Had an idea - looking for a math buff to tell me if it's possible

Justin Cook jhcook at gmail.com
Thu May 19 00:10:04 UTC 2011


Why is this on nanog?

Yes it is "possible". But the CPU use and time will be absurd compared to
just sending the data across the network.

I would say attempting this with even a small file will end up laughable.
Passwords are just several bytes and have significant lifetimes.

-- 
Justin Cook
On 19 May 2011 01:03, "Heath Jones" <hj1980 at gmail.com> wrote:
> My point here is it IS possible to transfer just a hash and counter value
> and effectively generate identical data at the remote end.
> The limit that will be hit is the difficulty of generating and comparing
> hash values with current processing power.
>
> I'm proposing iterating through generated data up until the actual data.
> It's not even a storage issue, as once you have incremented the data you
> don't need to store old data or hash values - just the counter. No massive
> hash tables.
>
> It's a CPU issue.
>
> Heath
>
> On 19 May 2011 00:42, <Valdis.Kletnieks at vt.edu> wrote:
>
>> On Thu, 19 May 2011 00:26:26 BST, Heath Jones said:
>> > I wonder if this is possible:
>> >
>> > - Take a hash of the original file. Keep a counter.
>> > - Generate data in some sequential method on sender side (for example
>> simply
>> > starting at 0 and iterating until you generate the same as the original
>> > data)
>> > - Each time you iterate, take the hash of the generated data. If it
>> matches
>> > the hash of the original file, increment counter.
>> > - Send the hash and the counter value to recipient.
>> > - Recipient performs same sequential generation method, stopping when
>> > counter reached.
>>
>> MD5 is a 128 bit hash.
>>
>> 2^128 is 340,282,366,920,938,463,463,374,607,431,768,211,456 - you're
>> welcome
>> to iterate that many times to find a duplicate. You may get lucky and get
a
>> hit
>> in the first trillion or so attempts - but you may get unlucky and not
get
>> a
>> hit until the *last* few trillion attempts.
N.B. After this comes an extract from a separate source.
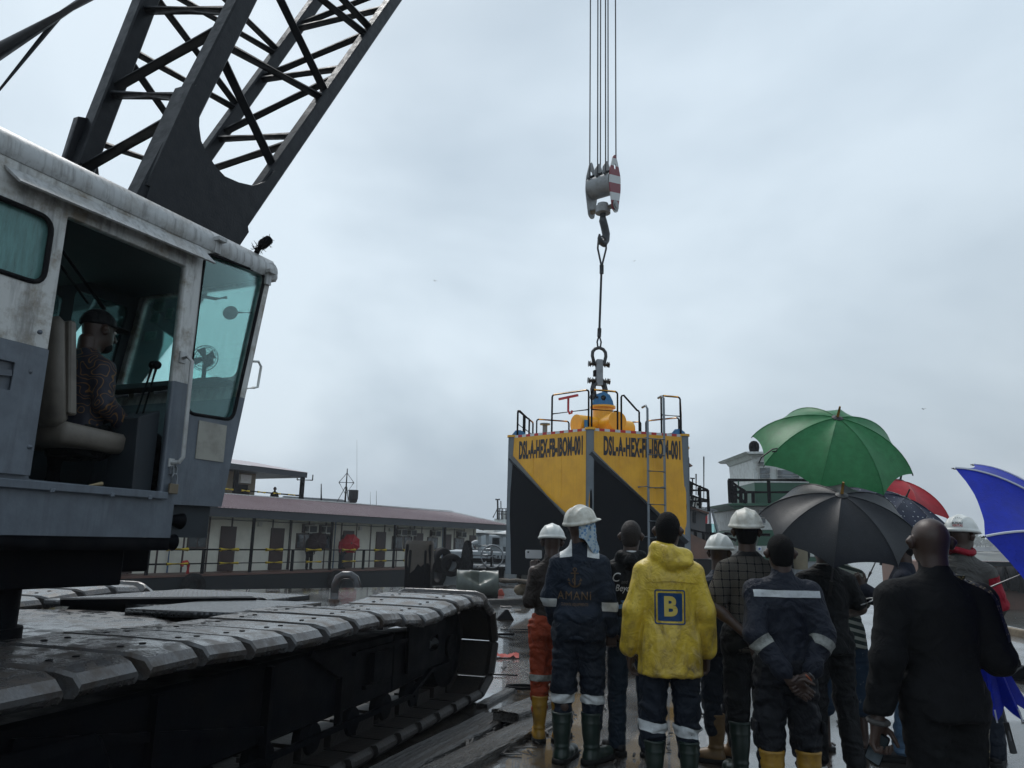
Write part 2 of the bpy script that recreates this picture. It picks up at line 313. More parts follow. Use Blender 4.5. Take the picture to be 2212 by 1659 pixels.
# far bank with low hills
m_bank = mat('far_bank', (0.10, 0.11, 0.09), 0.9, dirt=(0.22, 0.19, 0.15), damt=0.7, dscale=0.03)
rs = random.Random(3); mb = MB(); rows = []
for j, (yy, zz) in enumerate(((400, -1.4), (408, 1.2), (470, 3.0), (560, 7), (700, 12), (900, 13))):
    row = []
    for i in range(61):
        x = -600 + i * 30
        row.append(mb.pt((x, yy + rs.uniform(-6, 6), zz + (rs.uniform(-.3, 1) if 0 < j < 3 else 0) + (7 * mnoise.noise(Vector((x * .008, j * 3, 2))) if j > 2 else 0))))
    rows.append(row)
for j in range(5):
    for i in range(60): mb.face((rows[j][i], rows[j][i + 1], rows[j + 1][i + 1], rows[j + 1][i]))
tag(mb.build('hills', m_bank, smooth=4), kind='structure')
# ------------------------------------------------------------------ crawler crane (local x = to its right, y = forward)
CR_YAW = math.radians(24)
crane = empty('crawler_crane', (-2.25, 4.2, 0), -CR_YAW, 'big grey and white lattice boom crawler crane with its operator cab and wet tracks', 'crane')
M_CR = Matrix.Translation((-2.25, 4.2, 0)) @ Matrix.Rotation(-CR_YAW, 4, 'Z')
# track frame (tracks stand about 7 degrees off the slewed upper works)
_tw = Matrix.Translation((-0.2, 8.3, 0)) @ Matrix.Rotation(-math.atan2(.296, .955), 4, 'Z')
M_TR = M_CR.inverted() @ _tw
# cab paint: white over grey
def cab_paint(name, grey=True):
    m, t, b, N = new_mat(name); L = t.links.new
    tc = N('ShaderNodeTexCoord'); sp = N('ShaderNodeSeparateXYZ'); L(tc.outputs['Object'], sp.inputs[0])
    st = N('ShaderNodeMath', operation='GREATER_THAN'); L(sp.outputs[2], st.inputs[0]); st.inputs[1].default_value = 2.51 if grey else -1
    mp = N('ShaderNodeMapping'); mp.inputs['Scale'].default_value = (9, 9, 1.1) if grey else (16, 16, 1.0); L(tc.outputs['Object'], mp.inputs[0])
    n1 = N('ShaderNodeTexNoise', i_Scale=2.0, i_Detail=6, i_Roughness=.65); L(mp.outputs[0], n1.inputs['Vector'])
    n2 = N('ShaderNodeTexNoise', i_Scale=5.0, i_Detail=7, i_Roughness=.7); L(tc.outputs['Object'], n2.inputs['Vector'])
    w = N('ShaderNodeValToRGB'); L(n2.outputs[0], w.inputs[0]); w.color_ramp.elements[0].position = .36; w.color_ramp.elements[0].color = (.22, .185, .14, 1) if grey else (.34, .33, .31, 1); w.color_ramp.elements[1].position = .52; w.color_ramp.elements[1].color = (.52, .52, .50, 1) if grey else (.44, .445, .44, 1)
    sk = N('ShaderNodeMapRange', i_From_Min=.48, i_From_Max=.66, i_To_Max=.7); L(n1.outputs[0], sk.inputs[0])
    w2 = N('ShaderNodeMixRGB'); L(sk.outputs[0], w2.inputs[0]); L(w.outputs[0], w2.inputs[1]); w2.inputs[2].default_value = (.17, .165, .155, 1)
    g = N('ShaderNodeValToRGB'); L(n2.outputs[0], g.inputs[0]); g.color_ramp.elements[0].position = .3; g.color_ramp.elements[0].color = (.075, .09, .11, 1); g.color_ramp.elements[1].position = .62; g.color_ramp.elements[1].color = (.115, .135, .16, 1)
    g2 = N('ShaderNodeMixRGB'); L(sk.outputs[0], g2.inputs[0]); L(g.outputs[0], g2.inputs[1]); g2.inputs[2].default_value = (.07, .08, .095, 1)
    mx = N('ShaderNodeMixRGB'); L(st.outputs[0], mx.inputs[0]); L(g2.outputs[0], mx.inputs[1]); L(w2.outputs[0], mx.inputs[2]); L(mx.outputs[0], b.inputs['Base Color'])
    b.inputs['Roughness'].default_value = .36
    n3 = N('ShaderNodeTexNoise', i_Scale=18, i_Detail=4); L(tc.outputs['Object'], n3.inputs['Vector'])
    bp = N('ShaderNodeBump', i_Strength=.12, i_Distance=.02); L(n3.outputs[0], bp.inputs['Height']); L(bp.outputs[0], b.inputs['Normal'])
    return m
M_CAB = cab_paint('cab_two_tone_paint'); M_ROOF = cab_paint('cab_roof_paint', False)
M_CABIN = mat('cab_inside_grey', (0.024, 0.03, 0.036), 0.5, spec=.3, dirt=(0.014, 0.016, 0.019), damt=.6, dscale=4)
M_CGREY = mat('crane_deck_grey', (0.085, 0.10, 0.12), 0.4, dirt=(0.04, 0.04, 0.045), damt=.7, dscale=4, bump=.1)
M_TEAL = glass('teal_cab_glass', (0.86, 1.0, 0.985), refl=.04, op=.06, opcol=(.2, .42, .4))
M_FROST = glass('frosted_teal_glass', (0.34, 0.55, 0.52), refl=.05, rough=.2, op=.55, opcol=(.22, .42, .40))
M_CLEAR = glass('wet_cab_glass', (0.66, 0.88, 0.86), refl=.06, op=.06, opcol=(.25, .4, .4))
# --- upper works platform
P = [(-2.9, -4.5), (0.02, -4.5), (0.02, .52), (-1.02, .52), (-1.15, 1.0), (-2.9, 1.0)]
o = link('deck_plate', plate(P, .07, M=Matrix.Translation((0, 0, 1.535))), M_BLACK, crane)
mb = MB(); mb.box(-2.7, -.12, -4.3, .34, 1.30, 1.50); mb.box(-1.25, -.35, .1, .72, 1.36, 1.499); mb.beam((-.75, .4, 1.45), (-.75, .95, 1.37), .5, .16, w1=.2, h1=.05); mb.build('deck_girders', M_BLACK, crane, bevel=.01)
mb = MB(); mb.lathe([(.02, 1.30), (1.12, 1.30), (1.12, 1.16), (1.0, 1.16), (1.0, 1.02), (.86, 1.02), (.86, .72), (.02, .72)], o=(-1.45, -.75, 0), n=40)
for k in range(24):
    a = k * math.pi / 12; mb.lathe([(.001, .03), (.025, .03), (.025, 0)], o=(-1.45 + 1.06 * math.cos(a), -.75 + 1.06 * math.sin(a), 1.13), n=6)
mb.build('slew_ring', M_BLACK, crane, smooth=.6)
mb = MB(); mb.lathe([(.001, 1.36), (.2, 1.36), (.2, .98), (.001, .98)], o=(-.42, -.28, 0), n=20); mb.lathe([(.001, 1.03), (.23, 1.03), (.23, 1.10), (.001, 1.10)], o=(-.42, -.28, 0), n=20); mb.box(-.62, -.2, -.75, -.5, 1.0, 1.34); mb.build('slew_drive', M_BLACK, crane, smooth=.6)
# engine house behind the cab (mostly out of frame)
mb = MB(); mb.box(-2.85, -1.12, -4.4, -.5, 1.58, 3.05); mb.build('engine_house', M_CGREY, crane, bevel=.03)
# --- cab
cab = link('cab', plate([(-2.3, 1.572), (.52, 1.572), (.52, 1.77), (.905, 1.775), (1.165, 3.44), (-2.3, 3.44)], .05,
      holes=[rpoly([(-.40, 1.845), (.425, 1.835), (.412, 3.245), (-.40, 3.245)], .015, 2),
             rpoly([(.535, 2.33), (.93, 2.345), (1.105, 3.43), (.545, 3.385)], .07),
             rpoly([(-1.5, 2.83), (-.475, 2.83), (-.475, 3.19), (-1.5, 3.19)], .08)],
      M=axes((0, 0, 0), (0, 1, 0), (0, 0, 1)), name='cab'), M_CAB, crane)
def rim(name, P, r, rad, x, mt, par):
    mb = MB(); mb.path([(x, a, c) for a, c in rpoly(P, rad)], r, 6, closed=True); return mb.build(name, mt, par, smooth=4)
rim('window_seal', [(.535, 2.33), (.93, 2.345), (1.105, 3.43), (.545, 3.385)], .012, .07, .022, M_RUBBER, cab)
rim('window_seal', [(-1.5, 2.83), (-.475, 2.83), (-.475, 3.19), (-1.5, 3.19)], .014, .08, .024, M_RUBBER, cab)
link('window', plate(rpoly([(.535, 2.33), (.93, 2.345), (1.105, 3.43), (.545, 3.385)], .07), .006, M=axes((.0, 0, 0), (0, 1, 0), (0, 0, 1))), M_TEAL, cab)
link('window', plate(rpoly([(-1.5, 2.83), (-.475, 2.83), (-.475, 3.19), (-1.5, 3.19)], .08), .006, M=axes((0, 0, 0), (0, 1, 0), (0, 0, 1))), M_FROST, cab)
# far side wall with window
link('side_wall', plate([(-1.2, 1.572), (.52, 1.572), (.905, 1.775), (1.165, 3.44), (-1.2, 3.44)], .04,
      holes=[rpoly([(-.42, 2.36), (.50, 2.34), (.52, 3.22), (-.42, 3.22)], .04, 3), rpoly([(.60, 2.35), (.90, 2.36), (1.06, 3.30), (.60, 3.30)], .05, 3)],
      M=axes((-1.27, 0, 0), (0, 1, 0), (0, 0, 1))), M_CABIN, cab)
link('window', plate(rpoly([(-.42, 2.36), (.50, 2.34), (.52, 3.22), (-.42, 3.22)], .04, 3), .006, M=axes((-1.27, 0, 0), (0, 1, 0), (0, 0, 1))), M_CLEAR, cab)
link('window', plate(rpoly([(.60, 2.35), (.90, 2.36), (1.06, 3.30), (.60, 3.30)], .05, 3), .006, M=axes((-1.27, 0, 0), (0, 1, 0), (0, 0, 1))), M_CLEAR, cab)
# front wall: lower panel + windscreen, in the slanted front plane
ex = (-1, 0, 0); ey = (0, .26, 1.665); Mf = axes((0, .905, 1.775), ex, ey)
link('nose_panel', plate([(.026, 0), (1.245, 0), (1.245, 1.66), (.026, 1.66)], .045, holes=[rrect(.08, 1.20, .90, 1.63, .05)], M=Mf), M_CAB, cab)
link('nose_liner', plate([(.03, .05), (1.24, .05), (1.24, 1.655), (.03, 1.655)], .004, holes=[rrect(.075, 1.205, .895, 1.635, .05)], M=Mf @ Matrix.Translation((0, 0, .03))), M_CABIN, cab)
link('windscreen', plate(rrect(.08, 1.20, .90, 1.63, .05), .006, M=Mf), M_TEAL, cab)
mb = MB(); mb.box(-1.248, -.026, -1.25, -1.2, 1.572, 3.44); mb.build('wall', M_CABIN, cab)
mb = MB(); mb.box(-1.248, -.026, -1.2, .86, 1.575, 1.80); mb.build('cab_floor', M_CABIN, cab)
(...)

On average you'll have to
>> iterate
>> about half that huge number before you get a hit.
>>
>> And it's lossy - if you hash all the possible 4K blocks with MD5, you'll
>> find
>> that each of those 2^128 hashes has been hit about 256 times - and no
>> indication in the hash of *which* of the 256 colliding 4K blocks you have
>> on
>> this iteration. (The only reason that companies can do block-level
>> de-duplication by saving a hash as an index to one copy shared by all
>> blocks
>> with the same hash value is because you have a *very small* fraction of
the
>> possibilities covered, so if you saved a 4K block of data from somebody's
>> system32 folder under a given MD5 hash, it's *far* more likely that
another
>> block with that same hash is from another copy of another identical
>> system32
>> folder, than it is an actual accidental collision.)
>>
>> Protip: A good hash function is by definition one-way - given the data,
>> it's
>> easy to generate the hash - but reversing it to find the "pre-image" (the
>> data
>> that *generated* the hash) is massively difficult.